Der ehemalige Bundesverfassungsrichter Paul Kirchhof sprach sich unterdessen für einen bundesweiten parallelen Religions- und Ethikunterricht aus. Religion und Ethik könne man nur zusammen denken, beide seien wichtige Quellen des bundesdeutschen Rechts, sagte der frühere Juraprofessor am Dienstagabend in der Berliner Humboldt-Universität. Zuletzt hatte sich auch der Reformpädagoge Hartmut von Hentig für einen gleichzeitigen Unterricht von Religion und Ethik ausgesprochen.

Weniger Briefwahlanträge als bei Tempelhof-Abstimmung
Das Interesse der Berliner Bürger wenige Tage vor dem Volksentscheid ist geringer als im vergangenen Jahr bei der Abstimmung über die Schließung des Flughafens Tempelhof.
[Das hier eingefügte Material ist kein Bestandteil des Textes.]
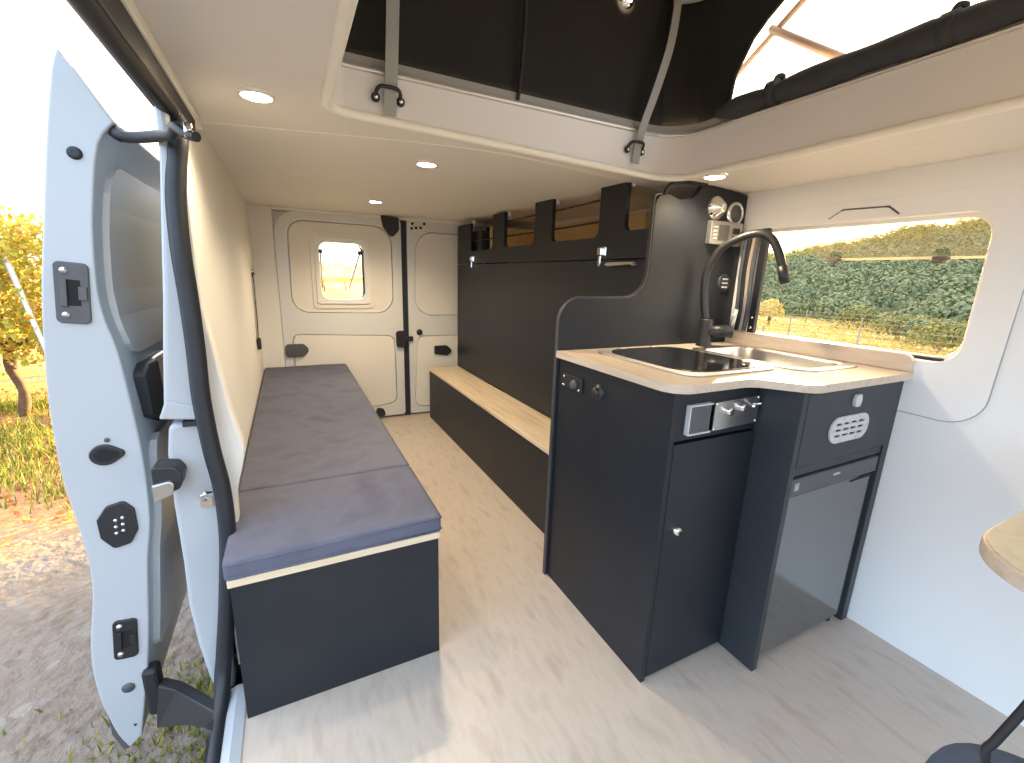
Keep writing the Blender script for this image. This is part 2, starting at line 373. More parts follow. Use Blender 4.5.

Bis Dienstagabend seien 167.422 Personen und damit rund 70.000 weniger Briefwahlanträge als damals eingegangen, sagte Landeswahlleiter Andreas Schmidt von Puskás am Mittwoch in der Bundeshauptstadt.

Das sei ein «auffällig geringeres Interesse», auch wenn sich daraus noch kein Trend ablesen lasse, so Schmidt von Puskás weiter. «Vielleicht gehen ja dieses Mal mehr Leute ins Wahllokal.» Ein erstes Ergebnis der Abstimmung werde am Sonntag nicht vor 20.30 Uhr erwartet, auf Hochrechnungen werde verzichtet.

Für einen Erfolg des Volksentscheids müssen nach bisherigem Stand rund 612.000 der wahlberechtigten Berliner mit «Ja» stimmen. Aufgerufen sind 2,45 Millionen stimmberechtigte Berliner, etwa 7.000 mehr als beim Volksentscheid über Tempelhof. Die 1.246 Wahllokale sind zwischen 8 und 18 Uhr geöffnet.

Die Berliner sind aufgerufen, in einem Volksentscheid über die Einführung eines Wahlpflichtbereiches Ethik/Religion an den Schulen abzustimmen. Seit 2006 wird auf Betreiben des rot-roten Senats das Pflichtfach Ethik ab der siebten Klasse unterrichtet, Religionsunterricht kann zusätzlich freiwillig besucht werden. Bei einem Erfolg der Initiative «Pro Reli», die von den großen Kirchen unterstützt wird, würden Schüler künftig zwischen Ethik und Religion wählen.
Die Gesamtkosten für die Abstimmung bezifferte Schmidt von Puskás auf rund zwei Millionen Euro, die entstehenden Mehrkosten, weil der Volksentscheid nicht mit der Europawahl sechs Wochen später zusammengelegt wurde, auf etwa 1,2 Millionen Euro. Für die Aufwandsentschädigung der bei der Europawahl eingesetzten Wahlhelfer kommt beispielsweise der Bund auf.